Demba Diop. 16 avril 1917. La Force des Rochers. Tempoe, Mor et Florent DANIEL – 2013 (BD)

Par Vivrelivre @blandinelanza

Demba Diop

16 avril 1917

La Force des Rochers

Scénario de Tempoe

Dessins de Mor

Couleurs de Florent DANIEL

Editions Physalis, octobre 2013

48 pages

Thèmes : Première Guerre Mondiale, Tirailleurs Sénégalais, Racisme, Histoire, Mémoire, Documentaire

1917

Troisième année de guerre et les forces de l'Armée Française sont épuisées, saignées.

Au Sénégal, des officiers militaires français sillonnent le pays afin d'enrôler ou d'emmener de force des hommes. Pour les appâter, une prime d'engagement de 50 francs, de la nourriture et des vêtements.

C'est ainsi que Demba (dont le grigri offert par la belle Ayoun, lui donne "la force des rochers") et Sékou Diop, deux frères, partent de Diamniadio pour la France.

Le voyage est éreintant, l'uniforme pas à la bonne taille, les acclimatations météorologique et alimentaire pénibles, la barrière des langues et les mots déformés (le sabir) rendent les communications difficiles.

L'accueil est chaleureux par les autres soldats, glacial par certains officiers, qui se fichent de leur " bien-être ".

1917 et les terribles batailles du Chemin des Dames, où sont envoyées en masse les troupes issues de colonies, dont les Tirailleurs Sénégalais.

Le but de la mission de ce 16 avril : conquérir les deux tranchées allemandes et les déloger du Moulin de Laffaux.

Il a raison de Capolar.
Les canons vont nous protéger.
Mais au fond de moi, je me disais...
Est-ce qu'il y a assez de canons pour protéger tous les hommes !

Les pages de l'avant combat puis de l'assaut sont saisissantes.

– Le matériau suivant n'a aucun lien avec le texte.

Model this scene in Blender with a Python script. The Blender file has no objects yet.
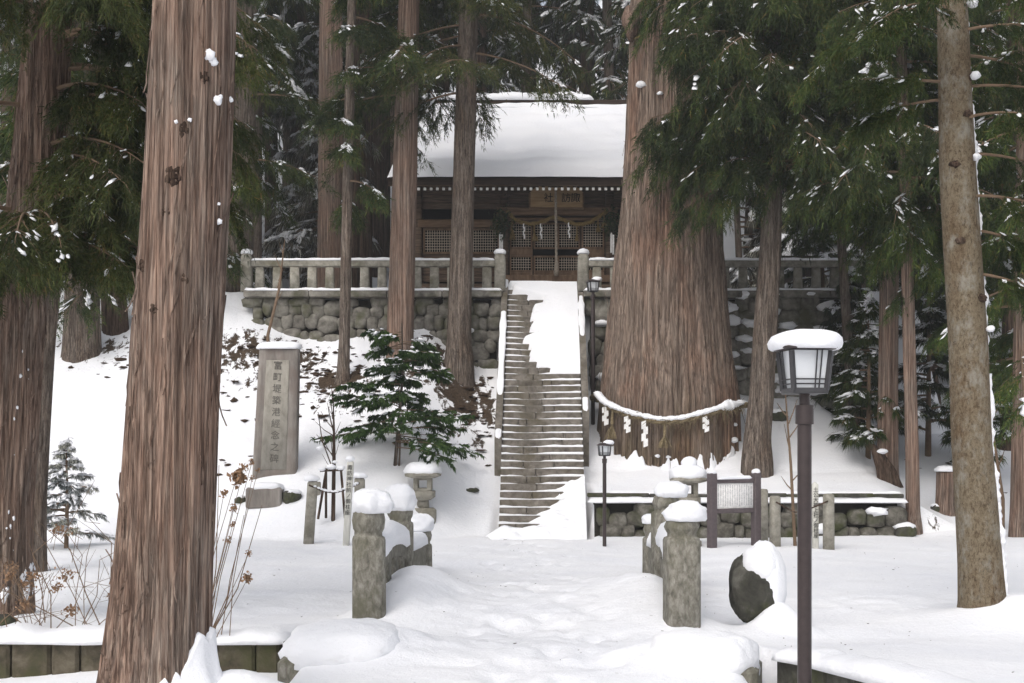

Elles sont entrecoupées de quelques cases qui nous emmènent au village des deux frères, sous le soleil sénégalais, qui leur fait évoquer l'avant et renforcent la tension du moment : le combat qui fait rage et que les quelques arrêts permettent de supporter.

Cet album retranscrit très bien le climat dans lequel ces hommes, arrachés à leur terre, sont arrivés en France, dans ce conflit qui n'était pas le leur (celui des "Toubabs" contre les "Allamands"), pour un pays qui n'était pas le leur, dans des conditions exécrables, et dans un mépris (et racisme) certain, bien que non généralisé, heureusement. Mais le scénario reste assez en surface. Il constitue une bonne première approche pour connaître la "Force Noire", dont l'usage permettait selon l'Etat-Major de'épargner le "sang blanc". Il donne envie d'en savoir plus.

Les dessins sont très beaux, emplis de bruits et de fureur, couleurs de boue, de gris, avec quelques éclats de bleu (uniformes français - bleu horizon) ou de rouge ("oiseau de feu" = obus" ou sang). Mais il est parfois difficile de reconnaître qui est qui, notamment chez les Tirailleurs , qui ici, sur le Chemin des Dames, ne sont pas dans un uniforme bleu avec chéchia rouge, mais dans un uniforme marron/kaki avec casque Adrian marron.

C'est un album sur la guerre mais aussi sur une amitié, par delà la mer et les différences.

L'épilogue nous la retranscrit particulièrement bien.

Il est issu d'une histoire vraie : Demba Diop a fait partie du 1 er Corps d'Armée Coloniale, rattaché au 6 e régiment du Général Mangin.

Sa couverture, magnifique, est un tirage limité, et reproduit le portrait au pastel du tirailleur Coulma Cone (Mokata, Soudan) réalisé par le peintre suisse Eugène Burnand.